A New York Times review, while lauding McCall’s “uncompromising candor” and his “enormous willpower” in righting himself, is distressed that the author’s “fury” prevents “any real analysis of why his early life turned out as it did and of what can be done to save a generation of young black men from the same fate.”

In addition, the review says, McCall “seldom gives a shred of credence to the point of view of anyone else, white or black. . . . Mr. McCall does not sound like an easy person to live or work with.”

Staples, second oldest of nine children, grew up with a truck driver father who drank heavily, sometimes beat Staples’ mother and occasionally moved out. The family, often strapped for cash, had seven addresses by the time Staples was 14.

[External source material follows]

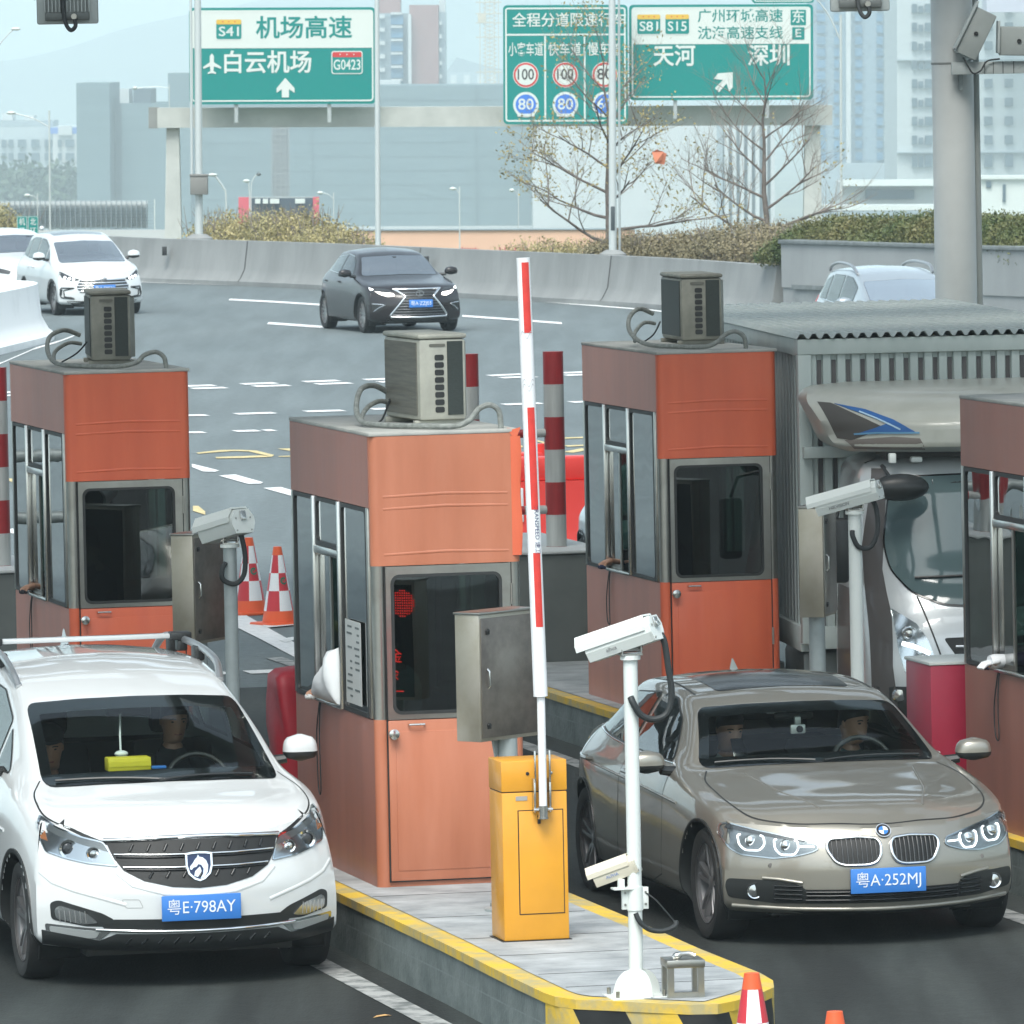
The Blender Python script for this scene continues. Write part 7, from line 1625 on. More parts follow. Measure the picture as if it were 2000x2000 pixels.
# ------------------------------------------------------------------ buildings
M_NET = mat('scaffold_net', (0.085, 0.135, 0.150), 0.9, scale=.06, c2=(0.11, 0.165, 0.18), stretch=(.6, 1, 8), detail=8)
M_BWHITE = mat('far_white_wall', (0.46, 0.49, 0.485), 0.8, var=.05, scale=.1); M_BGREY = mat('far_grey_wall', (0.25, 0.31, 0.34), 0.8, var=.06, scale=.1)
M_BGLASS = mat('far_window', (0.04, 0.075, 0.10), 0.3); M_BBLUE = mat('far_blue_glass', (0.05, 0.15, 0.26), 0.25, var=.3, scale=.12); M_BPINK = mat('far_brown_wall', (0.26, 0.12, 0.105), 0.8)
BB = 760
FD = 2.0
def bld(label, x0, x1, y0, y1, d, m, dep=60, cat='building'):
    d = d * FD; y1 = y1 + 0
    f = Far('building', label, cat, (x0 + x1) / 2, y1, d); f.box('wall', m, x0, x1, y0, y1 + BB * 50 / d * 0 + 60, (0, dep)); return f
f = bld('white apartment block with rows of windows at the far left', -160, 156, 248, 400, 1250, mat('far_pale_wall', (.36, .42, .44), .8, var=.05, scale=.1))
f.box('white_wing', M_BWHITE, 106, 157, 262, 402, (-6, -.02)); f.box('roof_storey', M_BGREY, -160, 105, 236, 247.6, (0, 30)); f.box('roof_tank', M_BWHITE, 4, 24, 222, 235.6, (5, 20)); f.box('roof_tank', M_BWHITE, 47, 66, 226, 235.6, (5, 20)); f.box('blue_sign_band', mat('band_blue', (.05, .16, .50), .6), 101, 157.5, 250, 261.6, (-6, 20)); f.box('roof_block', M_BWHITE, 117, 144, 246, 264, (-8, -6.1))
for y in (273, 299, 326, 350):
    for x in (-20, 4, 18, 36, 62, 88): 
        f.box('window', M_BGLASS, x, x + (16 if x > 30 else 9), y, y + 15, (-1.2, -.01))
    for x, w_ in ((116, 7), (131, 17)): f.box('window', M_BGLASS, x, x + w_, y, y + 14, (-7.5, -6.01))
f = bld('huge grey building wrapped in scaffold netting behind the gantry', 375, 1040, 168, 455, 1000, M_NET, 90)
f.box('netted_wing', M_NET, 157, 221, 160, 515, (-14, 40)); f.box('recess', mat('net_recess', (.06, .10, .13), .9), 221.3, 240, 190, 515, (12, 30)); f.box('netted_wing', M_NET, 240, 374.6, 200, 515, (-3, 60)); f.box('roof_block', M_NET, 330, 374.6, 142, 199.8, (0, 40)); f.box('roof_block', mat('net_dark', (.03, .05, .07), .9), 262, 297, 172, 199.8, (0, 30)); f.box('roof_block', M_BWHITE, 236, 254, 172, 199.8, (0, 20))
for k in range(9): f.box('scaffold_band', mat('net_line', (.075, .12, .135), .9), 375, 1040, 196 + k * 27.5, 196.6 + k * 27.5, (-.12, -.01))
for x in (610, 930): f.box('net_joint', mat('net_line', (.075, .12, .135), .9), x, x + 1.6, 168, 455, (-.5, -.01))
f.box('base_strip', M_BWHITE, 640, 1040, 442, 449, (-3, -.6))
f = Far('hoist_mast', 'brownish construction hoist mast on the netted building', 'hoist', 548, 380, 1980)
M_HOIST = mat('hoist_brown', (.15, .125, .11), .8)
q = MB()
for x in (531, 538, 548, 558, 565): q.box(f.X(x - .8), f.X(x + .8), 0, .6, f.Z(500), f.Z(246))
for k in range(12): y = 252 + k * 11; q.box(f.X(531), f.X(565), .1, .5, f.Z(y + .8), f.Z(y - .8))
q.box(f.X(533), f.X(563), .7, 3, f.Z(500), f.Z(246)); q.build('mast', M_HOIST, f.r, smooth=0)
f = bld('pale white hall beside the netted building behind the left bare tree', 1041, 1400, 228, 450, 960, M_BWHITE, 80)
f.box('grey_panel', M_BGREY, 1400, 1412, 236, 500, (0, 40)); 
for k in range(7): f.box('fin', M_BWHITE, 1415 + k * 15, 1423 + k * 15, 240, 500, (-2, 30))
f.box('backing', M_BGREY, 1412.5, 1520, 238, 500, (31, 45))
for k in range(6): f.box('fence_band', mat('fence_white', (.5, .54, .54), .8), 1000, 1440, 390 + k * 12, 393 + k * 12, (-60, -59)) if False else None
f = bld('brown slab tower with balconies behind the gap between the left and middle signs', 800, 857, 10, 178, 1050, M_BPINK, 40)
f.box('balcony_bay', M_BGREY, 740, 799.5, 26, 240, (5, 30)); f.box('side_bay', M_BGREY, 857.5, 871, 24, 240, (3, 30)); f.box('roof_block', M_BWHITE, 858, 870, -30, 23.6, (6, 28)); f.box('upper_slab', M_BPINK, 735, 782, -40, 25.6, (8, 30)); f.box('edge_fin', M_BWHITE, 798, 804, 28, 240, (-4, -.1))
for k in range(7):
    y = 24 + k * 26; f.box('balcony', M_BBLUE, 764, 788, y + 5, y + 24, (1, 4.9)); f.box('slab_edge', M_BWHITE, 764, 786, y, y + 4.5, (0, 4.9)); f.box('balcony', M_BWHITE, 741, 752, y + 4, y + 12, (2, 4.9)); f.box('window_box', M_BWHITE, 858.5, 863.5, y + 18, y + 25, (0, 2.9))
f.box('podium', M_BWHITE, 742, 784, 156, 240, (-30, 4))
f = bld('low grey hall with a pitched roof behind the lattice mast', 872, 990, 140, 178, 1900, M_BGREY, 40); q = MB(); q.prism([(f.X(872), f.Z(140)), (f.X(892), f.Z(112)), (f.X(930), f.Z(124)), (f.X(990), f.Z(138))], 0, 40, 'xz'); q.build('roof', mat('far_roof', (.20, .25, .28), .8), f.r, smooth=0)
for k in range(4): f.box('window_bay', M_BWHITE, 880 + k * 26, 892 + k * 26, 146, 170, (-1, -.01))
f = Far('lattice_mast', 'pale yellow lattice construction mast left of the middle sign', 'crane', 957, 170, 2500)
M_MAST = mat('mast_yellow', (.50, .42, .28), .7); q = MB(); 
for x in (938, 948, 957, 966, 974): q.box(f.X(x - .7), f.X(x + .7), 0, .5, f.Z(260), f.Z(-20))
for k in range(24): y = -16 + k * 8; q.tube([(f.X(944), .2, f.Z(y)), (f.X(970), .2, f.Z(y + 8))], .55 * f.s, 4); q.tube([(f.X(970), .3, f.Z(y)), (f.X(944), .3, f.Z(y + 8))], .55 * f.s, 4)
for y in (4, 26, 44, 72, 140): q.box(f.X(930), f.X(980), -.2, .8, f.Z(y + 2), f.Z(y))
q.box(f.X(934), f.X(950), -.5, 2, f.Z(45), f.Z(26)); q.build('mast', M_MAST, f.r, smooth=0)
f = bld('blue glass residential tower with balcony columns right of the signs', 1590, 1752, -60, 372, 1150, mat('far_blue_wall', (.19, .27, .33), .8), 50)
for k in range(18):
    y = -40 + k * 22.5
    for x, w_ in ((1596, 16), (1629, 10), (1670, 14), (1712, 12)): f.box('window_bay', M_BBLUE, x, x + w_, y, y + 15, (-1.5, -.01))
for x in (1652, 1742): f.box('vertical_fin', M_BWHITE, x, x + 9, -60, 330, (-4, -.1))
f.box('podium', M_BGREY, 1600, 1752, 318, 460, (-8, -4.1)); f.box('end_bay', M_BGREY, 1733, 1751, -60, 372, (-6, -4.1))
for k in range(11): y = 64 + k * 24.5; f.box('window_bay', M_BBLUE, 1735, 1748, y, y + 17, (-7.2, -6.01))
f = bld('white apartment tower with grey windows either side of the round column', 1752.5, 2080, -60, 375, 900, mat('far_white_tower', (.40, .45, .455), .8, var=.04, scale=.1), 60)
for k in range(9):
    y = 8 + k * 36.6
    for x, w_ in ((1781, 10), (1794, 9), (1806, 15), (1846, 14), (1922, 16), (1962, 16), (2010, 16)): f.box('window', M_BGLASS, x, x + w_, y + (4 if x == 1794 else 0), y + 17 + (8 if k == 8 else 0), (-1.2, -.01))
for y in (116, 296): f.box('cornice', M_BGREY, 1752, 2080, y, y + 2.2, (-1.8, -.01))
f.box('upper_block', mat('far_lilac', (.42, .42, .50), .8), 1912, 2100, -80, 26, (-30, -12))
f = bld('long low white industrial roofs behind the hedge', 1640, 2080, 355, 440, 560, M_BWHITE, 14)
f.box('canopy_shade', M_BGLASS, 1690, 1785, 370, 388, (-.6, -.01)); f.box('roof_edge', M_SIGNW, 1640, 1830, 350, 362, (-3, -.01)); f.box('low_roof', M_SIGNW, 1600, 1830, 396, 406, (-16, -8)); f.box('grey_strip', M_BGREY, 1600, 2080, 407, 460, (-16, -8.1))
f = bld('small white flat roofed hut right of the round column', 1916, 2080, 350, 440, 500, M_SIGNW, 8); f.box('window', M_BGLASS, 1926, 1936, 354, 366, (-.3, -.01)); f.box('doorway', M_BGLASS, 1958, 1964, 360, 394, (-.3, -.01)); f.box('roof', M_SIGNW, 1914, 2082, 344, 349.7, (-.6, 8.4))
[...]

Staples writes with humor and insight about the warmth and the tyranny of family and the wondrous and frightening expedition through childhood, his serendipitous decision to attend college, then gain a graduate fellowship at one of the nation’s most prestigious universities.

Writer Toni Morrison was especially supportive when he began his memoir. “She said publishers and the press say to black people, `Tell us how angry you are about things,’ ” Staples says. “Toni said: `What about love? We have love.’ That’s all she needed to say.

“I loved the people of my (black) neighborhood, and I loved the Ukrainians and Polish people we lived among too. I don’t have rage at them, although as a little boy, they caused me some hurt. But I was raised in my mother’s tradition of being compassionate toward people.”

His account of his time at the U. of C. is absorbing. “When I arrived in Chicago at 22 and entered this new world, all those Gothic towers and drama, I was frightened, of course, but I was also filled with a sense of possibility.”

A Tribune review describes Staples as “a writer of cool detachment”-thank you, Mr. Bellow-“and brave introspection” and his memoir as “elegant” and “affecting.” And nowhere is it judged as a reflection of the “black experience.”

Still, Staples says, “My next book won’t give anyone even the remote possibility of labeling it `black.’ I think I’ll write about Baroque art.”